• What the exercise asks: Leave out the images and repeat the listing below without a single change.

• Given data:

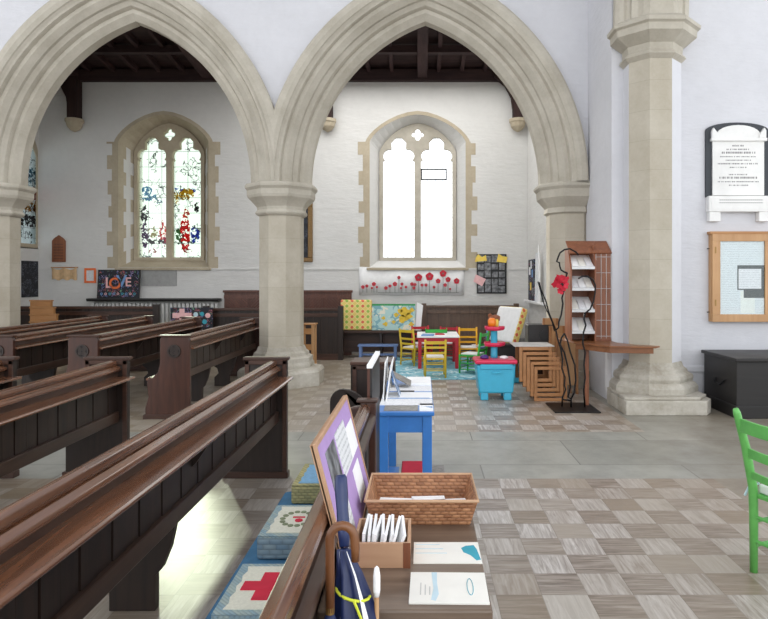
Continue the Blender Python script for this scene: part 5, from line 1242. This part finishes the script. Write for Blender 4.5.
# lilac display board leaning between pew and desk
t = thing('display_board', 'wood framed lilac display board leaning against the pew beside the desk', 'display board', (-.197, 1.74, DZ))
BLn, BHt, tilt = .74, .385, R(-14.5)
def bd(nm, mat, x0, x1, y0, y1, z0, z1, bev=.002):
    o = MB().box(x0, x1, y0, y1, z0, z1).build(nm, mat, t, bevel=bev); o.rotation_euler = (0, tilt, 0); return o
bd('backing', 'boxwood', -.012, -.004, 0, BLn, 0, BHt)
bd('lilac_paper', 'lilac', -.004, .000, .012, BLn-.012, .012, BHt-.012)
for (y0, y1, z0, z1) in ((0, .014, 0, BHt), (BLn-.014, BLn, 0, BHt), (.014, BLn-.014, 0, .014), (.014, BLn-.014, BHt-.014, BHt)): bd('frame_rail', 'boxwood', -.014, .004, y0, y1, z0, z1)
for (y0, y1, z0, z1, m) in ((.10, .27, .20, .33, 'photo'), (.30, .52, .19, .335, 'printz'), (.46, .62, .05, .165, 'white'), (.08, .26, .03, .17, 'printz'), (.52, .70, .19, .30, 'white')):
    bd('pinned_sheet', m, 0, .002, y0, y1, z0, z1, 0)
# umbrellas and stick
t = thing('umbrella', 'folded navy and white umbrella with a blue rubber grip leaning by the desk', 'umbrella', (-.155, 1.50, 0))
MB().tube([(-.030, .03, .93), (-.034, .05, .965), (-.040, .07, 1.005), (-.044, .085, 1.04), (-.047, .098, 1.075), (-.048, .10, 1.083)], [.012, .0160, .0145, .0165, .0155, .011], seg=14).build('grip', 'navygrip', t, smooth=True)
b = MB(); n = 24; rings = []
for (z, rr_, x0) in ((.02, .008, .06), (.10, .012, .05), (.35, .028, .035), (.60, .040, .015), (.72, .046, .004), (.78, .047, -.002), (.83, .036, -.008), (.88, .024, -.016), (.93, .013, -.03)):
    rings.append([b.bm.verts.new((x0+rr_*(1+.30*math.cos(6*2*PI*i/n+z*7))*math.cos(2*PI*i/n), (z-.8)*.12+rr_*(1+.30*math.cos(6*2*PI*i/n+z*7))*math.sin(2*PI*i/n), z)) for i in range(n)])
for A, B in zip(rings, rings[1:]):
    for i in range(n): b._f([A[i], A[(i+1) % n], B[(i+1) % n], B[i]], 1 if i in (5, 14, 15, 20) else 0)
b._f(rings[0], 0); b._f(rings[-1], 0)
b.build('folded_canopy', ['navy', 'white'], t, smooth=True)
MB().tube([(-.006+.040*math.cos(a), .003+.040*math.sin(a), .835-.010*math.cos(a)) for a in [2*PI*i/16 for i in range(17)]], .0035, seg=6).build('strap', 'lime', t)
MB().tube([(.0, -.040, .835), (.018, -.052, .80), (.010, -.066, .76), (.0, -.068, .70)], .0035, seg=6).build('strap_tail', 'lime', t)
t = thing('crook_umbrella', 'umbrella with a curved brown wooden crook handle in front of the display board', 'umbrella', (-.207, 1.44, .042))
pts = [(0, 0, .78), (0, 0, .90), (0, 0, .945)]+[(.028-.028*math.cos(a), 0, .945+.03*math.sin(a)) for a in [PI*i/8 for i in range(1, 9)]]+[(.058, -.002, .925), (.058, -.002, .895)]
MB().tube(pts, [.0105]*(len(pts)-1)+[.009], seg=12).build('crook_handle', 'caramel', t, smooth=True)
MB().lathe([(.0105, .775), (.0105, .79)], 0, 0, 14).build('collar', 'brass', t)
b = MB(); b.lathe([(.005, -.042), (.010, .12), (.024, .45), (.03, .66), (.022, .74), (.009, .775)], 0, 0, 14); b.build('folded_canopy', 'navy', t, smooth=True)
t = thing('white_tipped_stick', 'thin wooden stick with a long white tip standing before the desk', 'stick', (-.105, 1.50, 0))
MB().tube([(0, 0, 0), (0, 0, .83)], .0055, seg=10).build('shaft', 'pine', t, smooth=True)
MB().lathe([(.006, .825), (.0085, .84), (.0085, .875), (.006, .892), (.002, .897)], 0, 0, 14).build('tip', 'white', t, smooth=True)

• Result of the exercise:
Continue the Blender Python script for this scene: part 5, from line 1242. This part finishes the script. Write for Blender 4.5.
# lilac display board leaning between pew and desk
t = thing('display_board', 'wood framed lilac display board leaning against the pew beside the desk', 'display board', (-.197, 1.74, DZ))
BLn, BHt, tilt = .74, .385, R(-14.5)
def bd(nm, mat, x0, x1, y0, y1, z0, z1, bev=.002):
    o = MB().box(x0, x1, y0, y1, z0, z1).build(nm, mat, t, bevel=bev); o.rotation_euler = (0, tilt, 0); return o
bd('backing', 'boxwood', -.012, -.004, 0, BLn, 0, BHt)
bd('lilac_paper', 'lilac', -.004, .000, .012, BLn-.012, .012, BHt-.012)
for (y0, y1, z0, z1) in ((0, .014, 0, BHt), (BLn-.014, BLn, 0, BHt), (.014, BLn-.014, 0, .014), (.014, BLn-.014, BHt-.014, BHt)): bd('frame_rail', 'boxwood', -.014, .004, y0, y1, z0, z1)
for (y0, y1, z0, z1, m) in ((.10, .27, .20, .33, 'photo'), (.30, .52, .19, .335, 'printz'), (.46, .62, .05, .165, 'white'), (.08, .26, .03, .17, 'printz'), (.52, .70, .19, .30, 'white')):
    bd('pinned_sheet', m, 0, .002, y0, y1, z0, z1, 0)
# umbrellas and stick
t = thing('umbrella', 'folded navy and white umbrella with a blue rubber grip leaning by the desk', 'umbrella', (-.155, 1.50, 0))
MB().tube([(-.030, .03, .93), (-.034, .05, .965), (-.040, .07, 1.005), (-.044, .085, 1.04), (-.047, .098, 1.075), (-.048, .10, 1.083)], [.012, .0160, .0145, .0165, .0155, .011], seg=14).build('grip', 'navygrip', t, smooth=True)
b = MB(); n = 24; rings = []
for (z, rr_, x0) in ((.02, .008, .06), (.10, .012, .05), (.35, .028, .035), (.60, .040, .015), (.72, .046, .004), (.78, .047, -.002), (.83, .036, -.008), (.88, .024, -.016), (.93, .013, -.03)):
    rings.append([b.bm.verts.new((x0+rr_*(1+.30*math.cos(6*2*PI*i/n+z*7))*math.cos(2*PI*i/n), (z-.8)*.12+rr_*(1+.30*math.cos(6*2*PI*i/n+z*7))*math.sin(2*PI*i/n), z)) for i in range(n)])
for A, B in zip(rings, rings[1:]):
    for i in range(n): b._f([A[i], A[(i+1) % n], B[(i+1) % n], B[i]], 1 if i in (5, 14, 15, 20) else 0)
b._f(rings[0], 0); b._f(rings[-1], 0)
b.build('folded_canopy', ['navy', 'white'], t, smooth=True)
MB().tube([(-.006+.040*math.cos(a), .003+.040*math.sin(a), .835-.010*math.cos(a)) for a in [2*PI*i/16 for i in range(17)]], .0035, seg=6).build('strap', 'lime', t)
MB().tube([(.0, -.040, .835), (.018, -.052, .80), (.010, -.066, .76), (.0, -.068, .70)], .0035, seg=6).build('strap_tail', 'lime', t)
t = thing('crook_umbrella', 'umbrella with a curved brown wooden crook handle in front of the display board', 'umbrella', (-.207, 1.44, .042))
pts = [(0, 0, .78), (0, 0, .90), (0, 0, .945)]+[(.028-.028*math.cos(a), 0, .945+.03*math.sin(a)) for a in [PI*i/8 for i in range(1, 9)]]+[(.058, -.002, .925), (.058, -.002, .895)]
MB().tube(pts, [.0105]*(len(pts)-1)+[.009], seg=12).build('crook_handle', 'caramel', t, smooth=True)
MB().lathe([(.0105, .775), (.0105, .79)], 0, 0, 14).build('collar', 'brass', t)
b = MB(); b.lathe([(.005, -.042), (.010, .12), (.024, .45), (.03, .66), (.022, .74), (.009, .775)], 0, 0, 14); b.build('folded_canopy', 'navy', t, smooth=True)
t = thing('white_tipped_stick', 'thin wooden stick with a long white tip standing before the desk', 'stick', (-.105, 1.50, 0))
MB().tube([(0, 0, 0), (0, 0, .83)], .0055, seg=10).build('shaft', 'pine', t, smooth=True)
MB().lathe([(.006, .825), (.0085, .84), (.0085, .875), (.006, .892), (.002, .897)], 0, 0, 14).build('tip', 'white', t, smooth=True)